GLENDALE, Ariz. -- During the offseason, Ryan Ludwick and Reds manager Bryan Price had a brief chat about Ludwick's surgically repaired right shoulder.

Ludwick, who injured his shoulder on Opening Day last season while diving head-first into third base, told his new manager that he was fully healthy and itching to get back on the field.

And that's the last time the pair has had a serious conversation about the status of Ludwick's shoulder. There's been no need. Ludwick has recovered and isn't showing signs of having the injury flare up.

In fact, Ludwick had recovered by August, just in time for the Reds' playoff push. But he was never able to find a groove and struggled down the stretch, as the Reds grabbed the National League's second Wild Card spot.

"It was tough," Ludwick said. "That was the first time I have ever had to rehab and then join the team midseason. It was an adjustment, and I don't wish that upon anyone. It was not fun."

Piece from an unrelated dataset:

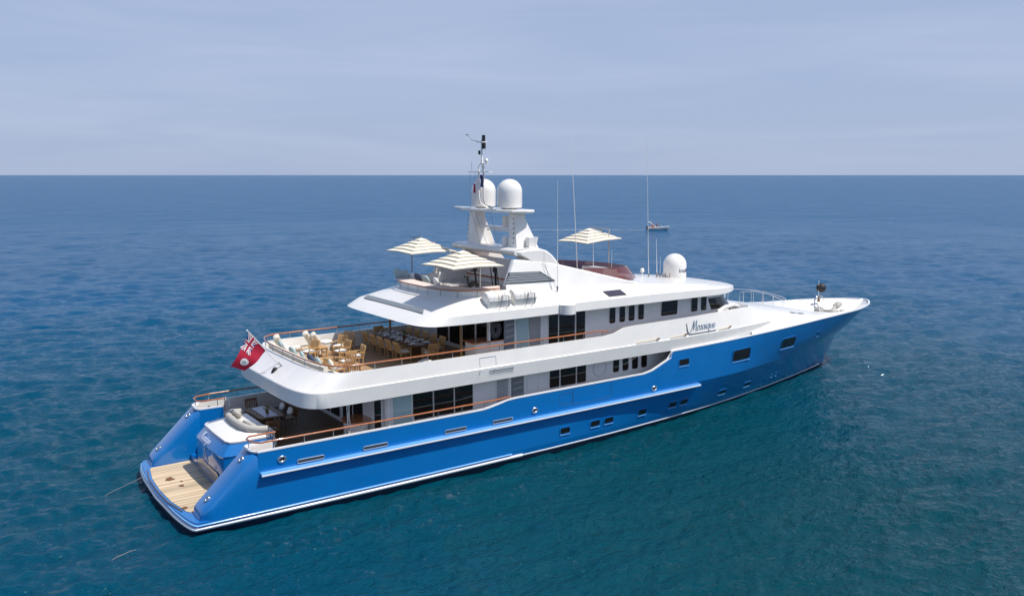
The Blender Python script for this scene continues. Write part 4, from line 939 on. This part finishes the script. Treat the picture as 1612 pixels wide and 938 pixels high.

Ludwick played in just 38 games last season and posted a .240 average that -- if it qualified -- would have been the second-lowest of his career. His raw power suffered the most, as Ludwick recorded only seven extra-base hits -- two of them homers.

But in the Reds' biggest game of the season, Ludwick was the only hitter to come through. He went 3-for-4 with two doubles in a Wild Card loss to the Pirates.

Obviously, one solid performance wasn't consolation enough for Ludwick, who is eager to put 2013 behind him.

"I'm healthy, and knock on wood I stay that way," Ludwick said. "I feel like if I stay that way, I'm going to have a good season. Every time I've stayed healthy for the past five seasons, I've been productive. So the key for me is trying not to get hurt."

Ludwick's assessment is pretty spot-on. In the past, he's had trouble at the plate immediately following his injuries.

After making his Major League debut in 2002 for the Rangers, Ludwick fractured his hip. He hit .247 in 47 games the following season.

In 2009, Ludwick hit the disabled list with a strained hamstring in May. He returned on May 29, and within a month his average had dropped from .274 at the time of the injury to .227. He recovered to piece together a solid season (.265/22/97), but his numbers would have been All-Star caliber if not for the injury and the ensuing slump.

Price has noticed a bit of an edge to Ludwick this spring, meaning the reacclimation period may be over.

"He's back to his normal self," Price said. "He's trying to get his swing down, he's working hard on his defense, and he doesn't want to DH in these games. He wants to play left field and get his legs in playing shape. He's back to being the old Luddy. We don't even talk about the injury. It's just talking about his swing and making sure he's feeling good at the plate."

So how exactly is Ludwick feeling at the plate? The injury didn't affect his defense much because it was his non-throwing shoulder. But offensively, a healthy Ludwick that can return to his 2012 form would obviously be a major boost to the Reds' offense.

This spring Ludwick is 5-for-23 with a homer and three RBIs. He had two hits in the Reds' loss to Colorado on Wednesday.

"I felt good coming into camp, but as of late, I'm kind of caught in between as far as fastball/offspeed," Ludwick said. "I need to work on the timing."

Price hasn't noticed Ludwick trying to compensate for last year's injury on any level.

"Even when I talked to him this winter, it felt like he had gotten past and gotten through the injury," Price said. "It was really a non-issue. His body felt great, and he worked really hard coming into Spring Training."

There isn't a whole lot Ludwick wants to take from 2013. When asked what he learned from the year, Ludwick simply quipped, "I learned not to get hurt."

Ludwick lives to play in big games. He's a career .382 hitter over three postseasons, including a monster NL Division Series in 2012, when he hit three homers and batted .333 with a .455 on-base percentage in five games against the Giants.

Ludwick also lives to play for the Reds -- the team he grew up rooting for. Both of his parents are from Cincinnati, and he was 12 when the Reds last won a World Series in 1990.

"I watched these guys as a kid," Ludwick said. "It's pretty special. It's a team I followed since I was a child, and to be able to play here -- it's a dream come true."